Sol, já não me escondo de ti.
Agora renovo, ciclicamente.
Com a tua luz cresço
e decresço. Invisível começo,
oculta nos palácios inferiores.
Fio noite dentro
com as minhas irmãs.
Depois subo. Apareço.
Saio pela dança.
Memória da Memória
Maria Stepánova
Relógio D’Água
Com a morte da sua tia, a narradora pôde examinar com todo o cuidado o seu apartamento, repleto de fotografias desbotadas, velhos postais, cartas, diários, pilhas de souvenirs, o repositório de um século de vida na Rússia. Carinhosamente reunidos, com calma e mãos cuidadosas, esses objectos contam-nos a história de como uma vulgar família judia sobreviveu às numerosas perseguições e repressões do último século.
Em diálogo com escritores como Barthes, Sebald, Sontag e Mandelstam, Memória da Memória recorre aos mais diversos géneros, ensaio, ficção, memória, documentos históricos.

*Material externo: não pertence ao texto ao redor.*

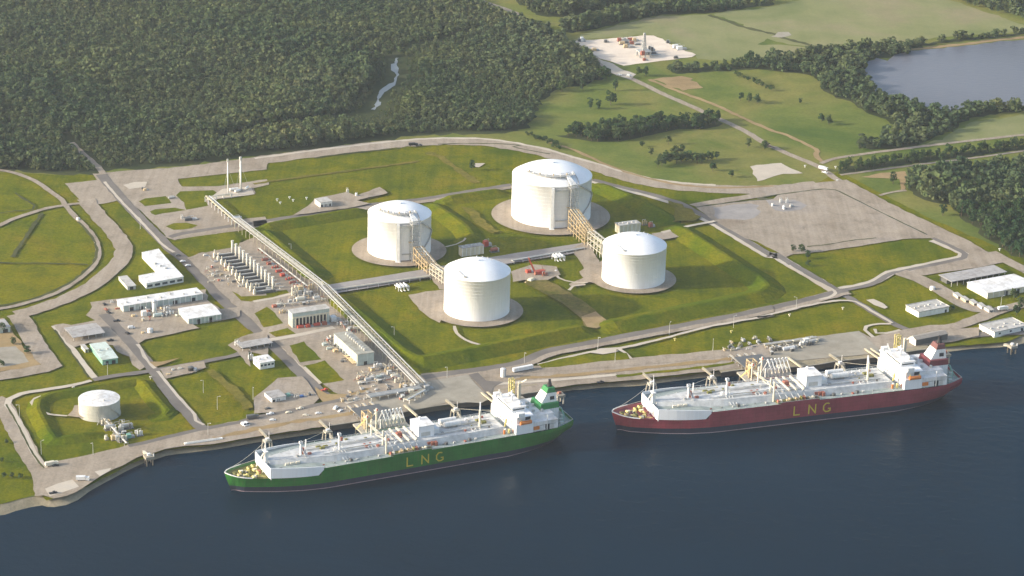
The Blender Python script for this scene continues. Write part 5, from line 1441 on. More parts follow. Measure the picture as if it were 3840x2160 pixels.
# red pump skids between the stacks and the trestle
for k in range(8):
    t = k / 7
    q = G((CR['M1'](120, 1135)[0] * (1 - t) + CR['M1'](430, 1395)[0] * t, CR['M1'](120, 1135)[1] * (1 - t) + CR['M1'](430, 1395)[1] * t))
    skid('red-brown pump skid in the row squeezed between the white stacks and the trestle', q, 7, 4.5, 3.2, body='red_paint' if k in (2, 3, 4, 5) else 'rust_red', kind=k, group='red pump skids along the trestle', name='pump_skid', cat='pump skid')
EQ = [
 ('M0', 1990, 1090, 5, 3, 2.4, 'pale_steel', 1, 'low grey skid at the upper left corner of the stack yard'), ('M0', 2090, 1150, 5, 3, 2.2, 'grey_steel', 0, 'low grey skid left of the upper stacks'),
 ('M0', 2010, 1220, 4, 3, 2.6, 'cream_steel', 2, 'short cream columns in the open gravel left of the stacks'), ('M0', 2200, 1230, 6, 3, 2.2, 'tan_steel', 1, 'tan skid in the gravel left of the middle stacks'),
 ('M0', 2130, 1330, 5, 3, 2.4, 'rust_red', 1, 'rusty skid by the main road next to the stack yard'), ('M0', 2330, 1390, 7, 4, 3, 'pale_steel', 2, 'pale columns at the lower left of the stack yard'),
 ('L1', 20, 210, 8, 4, 4, 'cream_steel', 2, 'cream columns below the last stacks of the row'), ('L1', 150, 230, 6, 3, 3, 'pale_steel', 0, 'pale drum skid at the foot of the last stack'),
 ('L1', 400, 290, 7, 5, 10, 'cream_steel', 2, 'tall cream columns behind the compressor hall'), ('L1', 470, 260, 8, 5, 7, 'tan_steel', 1, 'tan casing behind the compressor hall'), ('L1', 520, 300, 8, 5, 6, 'pale_steel', 2, 'pale columns behind the compressor hall, nearest the trestle'),
 ('L1', 560, 230, 6, 4, 6, 'tan_steel', 2, 'tan columns under the trestle at the pipe alley'), ('L1', 610, 330, 6, 4, 5, 'pale_steel', 0, 'pale drum above the right end of the compressor hall'), ('L1', 460, 340, 9, 5, 5, 'cream_steel', 0, 'cream drum directly behind the compressor hall roof'),
 ('L1', 220, 400, 7, 4, 3, 'rust_red', 1, 'rusty casing left of the compressor hall, beside the small lawn'), ('L1', 280, 460, 7, 4, 4, 'tan_steel', 2, 'tan columns at the left end of the compressor hall'), ('L1', 250, 390, 6, 3, 4, 'cream_steel', 0, 'cream drum above the small lawn by the compressor hall'),
 ('L1', 460, 600, 7, 5, 3.4, 'red_paint', 0, 'first red motor in front of the compressor hall, from the left'), ('L1', 540, 590, 7, 5, 3.4, 'red_paint', 1, 'second red motor in front of the compressor hall'), ('L1', 620, 578, 7, 5, 3.4, 'red_paint', 0, 'third red motor in front of the compressor hall'),
 ('L1', 700, 568, 7, 5, 3.4, 'rust_red', 1, 'last red motor in front of the compressor hall, nearest the trestle'),
 ('L1', 790, 530, 9, 6, 5, 'white_paint', 1, 'white casing at the right end of the compressor hall'), ('L1', 840, 570, 8, 5, 4, 'pale_steel', 2, 'pale columns between compressor hall and boiler house'), ('L1', 940, 570, 9, 5, 5, 'white_paint', 2, 'white columns beside the trestle above the boiler house'),
 ('L1', 1000, 620, 8, 5, 4, 'cream_steel', 0, 'cream drum beside the trestle behind the boiler house'),
 ('L1', 700, 770, 6, 4, 3, 'green_grey_wall', 1, 'green-grey casing left of the boiler house'), ('L1', 740, 810, 6, 4, 3, 'green_grey_wall', 0, 'green-grey drum left of the boiler house'), ('L1', 810, 830, 7, 4, 3, 'tan_steel', 1, 'tan casing left of the boiler house by its canopy'),
 ('L1', 870, 930, 5, 3, 2.2, 'dark_steel', 1, 'dark skid in front of the boiler house corner'), ('L1', 1190, 985, 6, 5, 4.5, 'white_paint', 2, 'white columns below the boiler house'),
 ('L1', 1030, 1100, 7, 5, 4, 'cream_steel', 2, 'cream columns at the left of the lower pump yard'), ('L1', 1110, 1110, 6, 3.5, 3.4, 'pale_steel', 0, 'pale drum in the lower pump yard, first from the left'), ('L1', 1160, 1095, 6, 3.5, 3.4, 'pale_steel', 1, 'pale casing in the lower pump yard'),
 ('L1', 1215, 1085, 6, 3.5, 3.4, 'green_grey_wall', 0, 'green-grey drum in the lower pump yard'), ('L1', 1260, 1075, 6, 3.5, 3.4, 'pale_steel', 1, 'pale casing at the right of the lower pump yard'), ('L1', 1300, 1030, 7, 4, 5, 'tan_steel', 2, 'tan columns beside the trestle at the lower pump yard'),
 ('L1', 1370, 1080, 7, 4, 4, 'cream_steel', 0, 'cream drum beside the trestle near the jetty'), ('L1', 1250, 1010, 6, 4, 4, 'dark_steel', 1, 'dark casing at the top of the lower pump yard'), ('L1', 1330, 990, 6, 4, 4, 'pale_steel', 2, 'pale columns under the lower trestle'),
 ('L1', 1040, 1145, 5, 3, 3, 'cream_steel', 1, 'cream casing at the bottom left of the lower pump yard'),
 ('L0', 2290, 770, 5, 4, 5, 'white_paint', 2, 'white columns at the left end of the grey canopy'), ('L0', 2420, 900, 5, 4, 5, 'white_paint', 2, 'white columns left of the control room'), ('L0', 2500, 760, 7, 4, 3, 'grey_steel', 0, 'grey drum under the grey canopy'),
 ('L0', 1410, 480, 8, 4, 5, 'white_paint', 1, 'white casing in front of the long narrow shed'), ('L0', 1530, 490, 9, 4, 4, 'mint_roof', 0, 'pale blue drum in front of the long narrow shed'), ('L0', 1640, 470, 8, 4, 4, 'white_paint', 2, 'white columns between the long shed and the square warehouse'),
 ('L0', 1430, 400, 6, 4, 3, 'rust_red', 1, 'red-brown casing against the long narrow shed'), ('L0', 1300, 490, 5, 3, 2.5, 'tan_steel', 1, 'tan casing left of the white equipment by the long shed'), ('L0', 1610, 440, 6, 4, 5, 'white_paint', 2, 'pair of white columns behind the pale blue drum'),
 ('L0', 1140, 420, 5, 3, 2.2, 'rust_red', 0, 'rusty drum at the left end of the long narrow shed'), ('L0', 1080, 360, 3, 3, 2.6, 'white_paint', 2, 'small white cylinders at the corner of the long narrow shed'),
 ('L0', 1390, 650, 4, 3, 2, 'tan_steel', 1, 'tan crate stack beside the white tank in the works yard'),
 ('L0', 1680, 1010, 4, 2.5, 2, 'pale_steel', 1, 'left grey cabinet on the gravel patch right of the crossroads'), ('L0', 1740, 1000, 4, 2.5, 2, 'cream_steel', 0, 'cream drum on the gravel patch right of the crossroads'), ('L0', 1640, 1050, 6, 3, 1.6, 'tan_steel', 1, 'tan pallets at the lower edge of the gravel patch'),
 ('L1', 350, 1260, 6, 4, 3, 'mint_wall', 1, 'green casing right of the substation'), ('L1', 420, 1280, 6, 4, 3, 'grey_steel', 2, 'grey columns right of the substation'), ('L1', 480, 1270, 6, 3, 2.5, 'blue_paint', 1, 'bluish casing further right of the substation'), ('L1', 550, 1255, 3, 3, 3, 'dark_steel', 1, 'dark box at the right corner of the substation gravel'),
 ('B0', 1010, 490, 6, 5, 4, 'cream_steel', 2, 'cream columns at the foot of the low grey tank'), ('B0', 1060, 540, 8, 5, 4, 'pale_steel', 0, 'pale drum below the low grey tank'), ('B0', 1150, 570, 8, 6, 5, 'pale_steel', 2, 'pale columns in the pump station below the low grey tank'),
 ('B0', 1220, 530, 10, 6, 4, 'grey_steel', 0, 'grey drum at the right of the pump station'), ('B0', 1180, 650, 8, 5, 4, 'cream_steel', 2, 'cream columns at the quay end of the pump station'), ('B0', 1110, 640, 6, 4, 3.5, 'tan_steel', 1, 'tan casing at the quay end of the pump station'), ('B0', 1260, 620, 6, 4, 3, 'mint_wall', 1, 'green casing on the concrete right of the pump station'),
 ('B0', 1350, 600, 5, 4, 4, 'white_paint', 2, 'white columns at the right corner of the pump station slab'), ('B0', 1030, 640, 3, 3, 3, 'cream_steel', 1, 'small cream cabinet left of the pump station'),
 ('M0', 1660, 530, 7, 2.4, 2.5, 'pale_steel', 0, 'long grey drum lying between the lawn patches below the flare road'), ('M0', 1760, 730, 3, 3, 4, 'white_paint', 2, 'white cylinders left of the dark separator'), ('M0', 1840, 735, 13, 6, 2.8, 'dark_steel', 1, 'dark separator on the gravel above the upper road'),
 ('M0', 1410, 450, 5, 3, 2, 'tan_steel', 1, 'tan equipment on the pale gravel by the main road'), ('M0', 1380, 440, 3, 3, 2, 'dark_steel', 1, 'dark box on the pale gravel by the main road'), ('M0', 2290, 730, 9, 4, 3.2, 'white_paint', 0, 'white drum where the trestle meets the upper road'),
 ('M1', 910, 480, 3, 3, 5, 'white_paint', 2, 'white upright cylinders right of the pump house, on the track'), ('M1', 1000, 515, 3, 3, 4, 'white_paint', 1, 'white cabinet right of the pump house near the pale patch'),
 ('M1', 2260, 985, 8, 5, 5, 'red_paint', 1, 'red machinery behind the front left tank'), ('M1', 2330, 1040, 8, 5, 4, 'rust_red', 0, 'rusty drum behind the front left tank, right of the red machinery'),
 ('M2', 1330, 780, 6, 4, 4, 'tan_steel', 2, 'tan columns right of the cream plant room'), ('M2', 1400, 800, 6, 4, 4, 'rust_red', 1, 'rusty casing right of the cream plant room'), ('M2', 480, 1240, 3, 2, 2, 'white_paint', 1, 'white cabinet on the gravel right of the red crane'),
 ('M3', 225, 575, 3, 3, 5, 'white_paint', 2, 'white upright vessel, back left of the cluster in the big gravel yard'), ('M3', 285, 575, 3, 3, 5, 'white_paint', 2, 'white upright vessel, back right of the cluster in the big gravel yard'),
 ('M3', 260, 635, 3, 3, 4, 'white_paint', 1, 'white cabinet at the front of the cluster in the big gravel yard'), ('M3', 330, 615, 4, 3, 3, 'grey_steel', 0, 'grey drum right of the cluster in the big gravel yard'), ('M3', 150, 605, 3, 2, 3, 'white_paint', 1, 'white cabinet left of the cluster in the big gravel yard'),
]
for tg, x, y, L, D, H, bm_, kd, lb in EQ:
    skid(lb, W(tg, x, y), L, D, H, body=bm_, kind=kd)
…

Maria Stepánova compõe assim um vasto panorama de ideias e personalidades.
O Meu Corpo Humano
Maria do Rosário Pedreira
Quetzal
A arquitetura de o meu corpo humano liga cada uma das emoções, memórias e sensações a uma parte do corpo ou a determinados órgãos: da cabeça aos rins e aos tornozelos, dos olhos às mãos e ao coração, há sempre uma relação entre as partes do corpo – e o sofrimento que habita a nossa vida, a nossa memória e as marcas que deixamos ao passar.
Depois de uma demorada interrupção na sua produção poética, Maria do Rosário Pedreira regressa com um livro cheio de beleza e iluminação, como uma aula de anatomia que procura os segredos de cada recordação.
«É o meu corpo // humano: vê, ouve, / toca, pensa e // dói-lhe. // Volto porque / preciso muito / que me amem.»